Tarihi İpek Yolu üzerinde bulunan kent; yüzyıllar boyunca Güneydoğu Anadolu’nun fikir, sanat, kültür ve bilim merkezi. Önemli bir ticaret merkezi olan şehir günümüzde de bu özelliğini hala korumakta…
Kentin mutlaka görülmesi gereken, Surları, Malabadi Köprüsü, Ulu Cami, Kervansarayı, Ongözlü köprüsü ve edebiyat dünyamızın usta şairlerinden C.Sıtkı Tarancı’nın Müzesi.
Okurun da tahmin edeceği gibi, Güneydoğu Anadolu’ya gidiyoruz. Diyarbakır’a…
Nam-ı diğer; Diyar-ı Bekr.. Assur kaynaklarında ki adı; Amidi.. Yunanca ve Latince kaynaklarda ise bu ad Amido veya Amida yazılır.. Arap akınları sırasında bölgeye yerleşen bir aşirettir Bekr.. Bu nedenle Diyar-ı Bekr olan isim zamanla Diyarbakır olur.
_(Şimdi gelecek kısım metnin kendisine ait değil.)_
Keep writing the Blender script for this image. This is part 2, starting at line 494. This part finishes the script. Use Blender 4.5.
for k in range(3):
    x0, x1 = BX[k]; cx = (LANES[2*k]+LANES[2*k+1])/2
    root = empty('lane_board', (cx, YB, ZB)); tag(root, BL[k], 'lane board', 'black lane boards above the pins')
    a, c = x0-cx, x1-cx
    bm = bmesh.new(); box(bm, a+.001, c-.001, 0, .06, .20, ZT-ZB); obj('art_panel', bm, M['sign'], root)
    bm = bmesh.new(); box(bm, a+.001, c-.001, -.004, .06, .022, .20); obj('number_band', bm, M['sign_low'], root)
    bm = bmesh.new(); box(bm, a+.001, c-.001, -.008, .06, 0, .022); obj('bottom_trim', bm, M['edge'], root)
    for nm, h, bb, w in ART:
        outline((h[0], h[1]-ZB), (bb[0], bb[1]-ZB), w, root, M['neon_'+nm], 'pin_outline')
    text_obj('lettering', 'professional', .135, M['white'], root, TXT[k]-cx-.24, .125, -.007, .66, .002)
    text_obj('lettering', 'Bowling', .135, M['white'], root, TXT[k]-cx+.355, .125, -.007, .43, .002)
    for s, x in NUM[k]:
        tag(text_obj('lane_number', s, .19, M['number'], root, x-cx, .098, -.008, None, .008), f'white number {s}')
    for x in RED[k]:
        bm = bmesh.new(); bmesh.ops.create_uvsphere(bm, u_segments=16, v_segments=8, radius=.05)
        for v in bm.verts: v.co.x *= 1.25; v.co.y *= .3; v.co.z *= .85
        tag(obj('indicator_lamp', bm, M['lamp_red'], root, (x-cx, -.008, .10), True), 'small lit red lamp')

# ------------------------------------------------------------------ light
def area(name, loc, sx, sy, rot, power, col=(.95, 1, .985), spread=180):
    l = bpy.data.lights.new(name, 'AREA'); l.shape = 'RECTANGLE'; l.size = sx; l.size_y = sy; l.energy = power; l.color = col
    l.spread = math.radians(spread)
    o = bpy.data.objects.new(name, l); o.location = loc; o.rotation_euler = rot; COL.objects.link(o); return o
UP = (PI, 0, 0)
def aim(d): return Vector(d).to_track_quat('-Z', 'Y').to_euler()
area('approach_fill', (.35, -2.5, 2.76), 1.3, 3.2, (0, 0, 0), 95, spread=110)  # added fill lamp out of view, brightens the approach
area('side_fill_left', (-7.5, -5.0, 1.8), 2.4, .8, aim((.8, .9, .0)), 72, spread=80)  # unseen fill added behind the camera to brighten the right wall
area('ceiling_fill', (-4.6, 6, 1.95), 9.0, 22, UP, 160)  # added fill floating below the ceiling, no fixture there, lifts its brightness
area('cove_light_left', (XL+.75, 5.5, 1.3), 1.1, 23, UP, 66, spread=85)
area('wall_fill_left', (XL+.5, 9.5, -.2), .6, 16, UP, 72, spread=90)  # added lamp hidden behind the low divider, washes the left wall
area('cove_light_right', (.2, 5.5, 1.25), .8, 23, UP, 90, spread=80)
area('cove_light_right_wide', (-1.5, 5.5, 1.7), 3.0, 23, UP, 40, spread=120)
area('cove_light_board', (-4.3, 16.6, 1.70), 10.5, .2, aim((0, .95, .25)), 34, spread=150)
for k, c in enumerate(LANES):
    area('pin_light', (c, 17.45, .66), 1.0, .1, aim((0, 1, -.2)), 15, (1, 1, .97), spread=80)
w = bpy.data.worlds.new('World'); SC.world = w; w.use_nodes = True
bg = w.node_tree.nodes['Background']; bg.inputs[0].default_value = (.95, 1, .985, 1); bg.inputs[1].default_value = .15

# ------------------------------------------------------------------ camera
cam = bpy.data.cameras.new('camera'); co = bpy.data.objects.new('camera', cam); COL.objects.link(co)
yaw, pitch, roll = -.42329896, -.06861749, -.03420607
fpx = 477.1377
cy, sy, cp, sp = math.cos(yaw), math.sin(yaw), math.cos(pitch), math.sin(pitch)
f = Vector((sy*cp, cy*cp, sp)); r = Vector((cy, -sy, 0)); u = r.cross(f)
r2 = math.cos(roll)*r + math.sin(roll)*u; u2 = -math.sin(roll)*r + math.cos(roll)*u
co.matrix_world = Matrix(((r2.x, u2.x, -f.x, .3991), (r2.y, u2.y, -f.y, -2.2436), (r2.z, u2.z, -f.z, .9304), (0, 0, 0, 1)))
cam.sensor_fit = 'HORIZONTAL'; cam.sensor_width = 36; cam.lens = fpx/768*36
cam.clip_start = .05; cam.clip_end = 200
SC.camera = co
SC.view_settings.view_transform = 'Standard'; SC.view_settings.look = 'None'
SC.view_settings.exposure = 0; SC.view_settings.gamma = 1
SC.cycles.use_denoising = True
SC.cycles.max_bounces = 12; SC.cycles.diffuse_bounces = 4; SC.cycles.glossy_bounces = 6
2005 yılı Haziran ayının son günleriydi ilk ziyaretim. 2008 Nisan, yine ayın son günleri ve ikinci kez Diyarbakır’dayım. Bu kenti yeniden keşfetmeye vaktim yok, seminer için buradayım, otele hapsolmuşum, elimde kamera, tarih kokan, yılların yaşanmışlığı sinen, serin, taş duvarlı sokaklarını yeniden keşfedememenin üzüntüsü var içimde.
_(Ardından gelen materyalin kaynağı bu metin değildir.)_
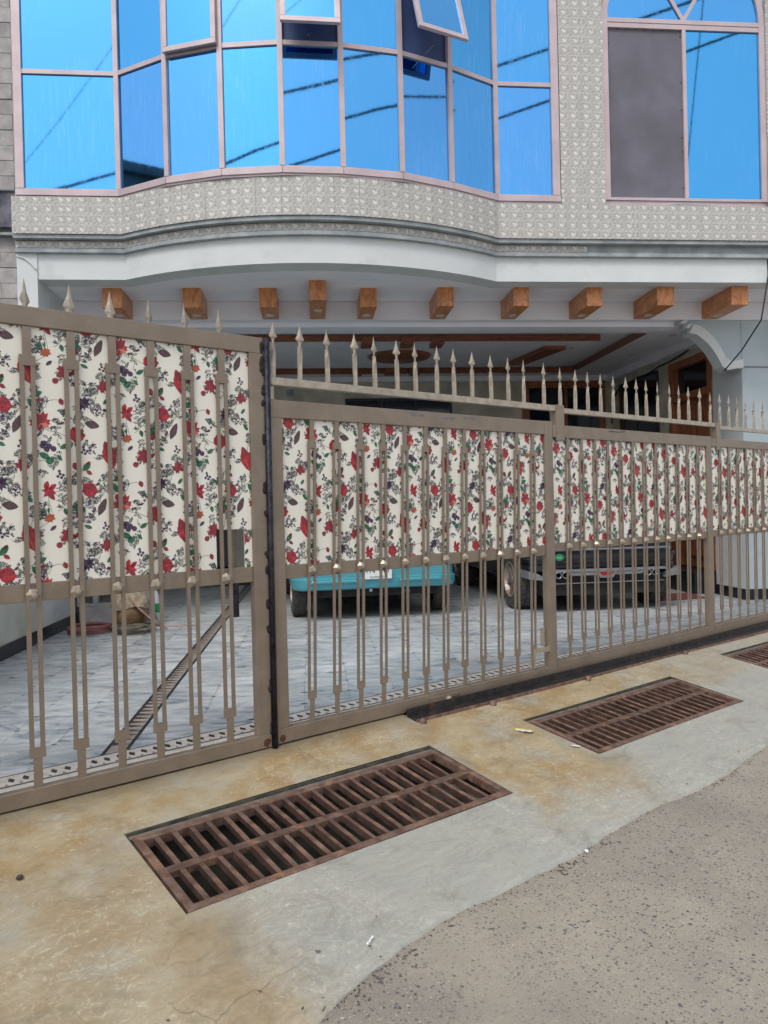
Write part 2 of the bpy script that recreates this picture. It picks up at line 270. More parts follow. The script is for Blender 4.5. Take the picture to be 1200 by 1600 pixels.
def marble():
    M=bpy.data.materials.new('grey_marble'); M.use_nodes=True; N=M.node_tree.nodes; L=M.node_tree.links; b=N['Principled BSDF']; b.inputs['Roughness'].default_value=.28
    t=N.new('ShaderNodeTexCoord'); oi=N.new('ShaderNodeObjectInfo'); cx=N.new('ShaderNodeCombineXYZ'); ml=N.new('ShaderNodeMath'); ml.operation='MULTIPLY'; ml.inputs[1].default_value=60
    L.new(oi.outputs['Random'],ml.inputs[0]); L.new(ml.outputs[0],cx.inputs[0]); L.new(ml.outputs[0],cx.inputs[2])
    ad=N.new('ShaderNodeVectorMath'); g=N.new('ShaderNodeNewGeometry'); L.new(g.outputs['Position'],ad.inputs[0]); L.new(cx.outputs[0],ad.inputs[1])
    mp=N.new('ShaderNodeMapping'); mp.inputs['Scale'].default_value=(1.0,2.3,1); mp.inputs['Rotation'].default_value=(0,0,.5); L.new(ad.outputs[0],mp.inputs[0])
    n=N.new('ShaderNodeTexNoise'); n.inputs['Scale'].default_value=2.4; n.inputs['Detail'].default_value=10; n.inputs['Roughness'].default_value=.66; n.inputs['Distortion'].default_value=1.8; L.new(mp.outputs[0],n.inputs['Vector'])
    cr=N.new('ShaderNodeValToRGB'); e=cr.color_ramp.elements; e[0].position=.32; e[0].color=(*srgb(112,122,134),1); e[1].position=.6; e[1].color=(*srgb(214,216,216),1)
    x=e.new(.45); x.color=(*srgb(178,186,192),1); L.new(n.outputs['Fac'],cr.inputs[0])
    big=N.new('ShaderNodeTexNoise'); big.inputs['Scale'].default_value=1.3; big.inputs['Detail'].default_value=4; L.new(g.outputs['Position'],big.inputs['Vector'])
    r=N.new('ShaderNodeMath'); r.operation='MULTIPLY_ADD'; L.new(oi.outputs['Random'],r.inputs[0]); r.inputs[1].default_value=.14; r.inputs[2].default_value=.58
    r2_=N.new('ShaderNodeMath'); r2_.operation='MULTIPLY_ADD'; L.new(big.outputs['Fac'],r2_.inputs[0]); r2_.inputs[1].default_value=.55; L.new(r.outputs[0],r2_.inputs[2])
    h=N.new('ShaderNodeHueSaturation'); L.new(cr.outputs[0],h.inputs['Color']); L.new(r2_.outputs[0],h.inputs['Value']); L.new(h.outputs[0],b.inputs['Base Color'])
    rr=N.new('ShaderNodeMapRange'); rr.inputs[3].default_value=.2; rr.inputs[4].default_value=.5; L.new(big.outputs['Fac'],rr.inputs[0]); L.new(rr.outputs[0],b.inputs['Roughness'])
    return M
MARB=marble()
MW=mat('white_marble',srgb(226,218,208),.4,vscale=20,col2=srgb(204,194,184)); MBK=mat('black_marble',srgb(42,46,52),.35); MBR=mat('brown_marble',srgb(140,110,96),.4,vscale=30,col2=srgb(104,78,68))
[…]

Akşamı bekliyorum sabırsızlıkla, eski çarşıdan alışveriş yapmak niyetindeyim. Ancak bu arzum da gerçekleşemiyor, son konuyu anlatan eğitmen arkadaşımın işi uzadıkça uzuyor, sorular uzadıkça uzuyor. Saate bakıyorum uçuşa iki saat var, alış veriş yapmaya da zaman kalmıyor. Alış veriş hevesimi bir sonraki ziyarete bırakarak kırk dakikalık sunumum için mikrofunun başına geçiyorum, sunum sonunda bir iki soru, yanıtlar derken bitiriyoruz bir eğitimi daha… Seri davranmak zorundayız, neredeyse yemek yemeye dahi vakit kalmayacak. Arkadaşlarım hazır beni bekliyorlar. Eğitim materyallerini toparlayıp, kurumun yöneticileri ile vedalaşarak dokuz saattir hapsolduğumuz otelden dışarı atıyoruz kendimizi.
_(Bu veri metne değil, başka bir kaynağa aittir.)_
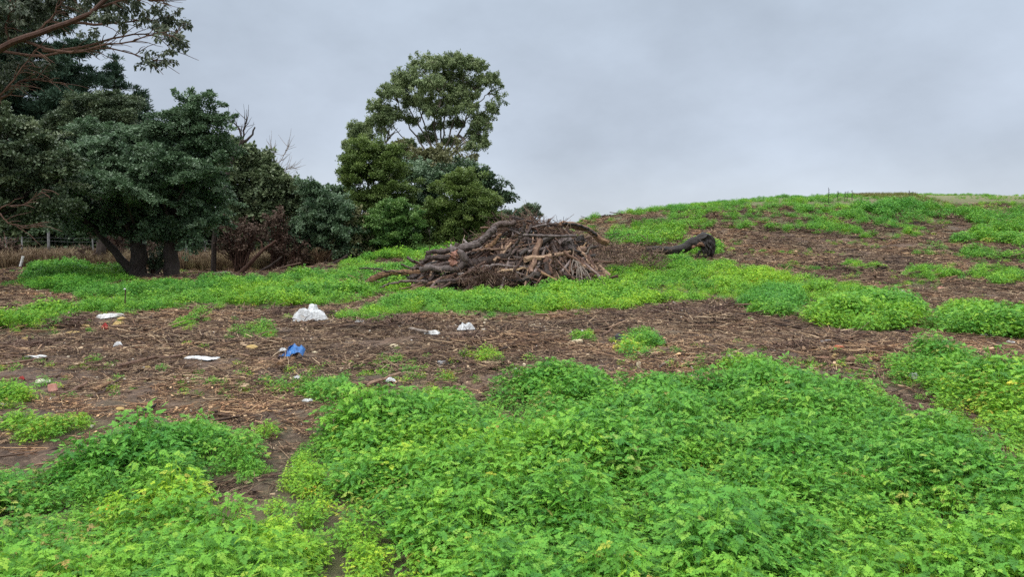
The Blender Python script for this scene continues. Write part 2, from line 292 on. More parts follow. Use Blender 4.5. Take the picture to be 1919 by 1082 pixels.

Ve işte Amed, işte Diyar-ı Bekr, işte Diyarbakır… Havasını koklamak dahi yetiyor bu güzel kenti hissetmek için.
Şanslıyız yemek yiyeceğimiz yer havaalanına on dakika mesafede kebapları ve künefesi ile ünlü; Özler Kebap…
Havada, baharın akşam serinliği var, tatlı yumuşak bir serinlik. Terasta oturmayı öneriyorum arkadaşlarıma… Biz masada yerlerimizi almaya çalışırken, garson elinde zengin bir tepsiyle masamızı çeşitli salata ve yeşilliklerle donatıyor. Adana, Antep, Urfa, Mardin’den sonra şimdi Diyarbakır’da da bu sebze zenginliği ile karşılaşmak şaşırtmıyor beni. Hele de kebablarının lezzetine diyecek yok. Bilen bilir, Anadolu’da doğal meralarda yetişen hayvanların eti her zaman çok lezzetlidir. Tadı damağımızda kalan künefeden hiç bahsedemeyeceğim, onu ancak tadan anlar. Tadan bilir o tarif edilmez lezzeti..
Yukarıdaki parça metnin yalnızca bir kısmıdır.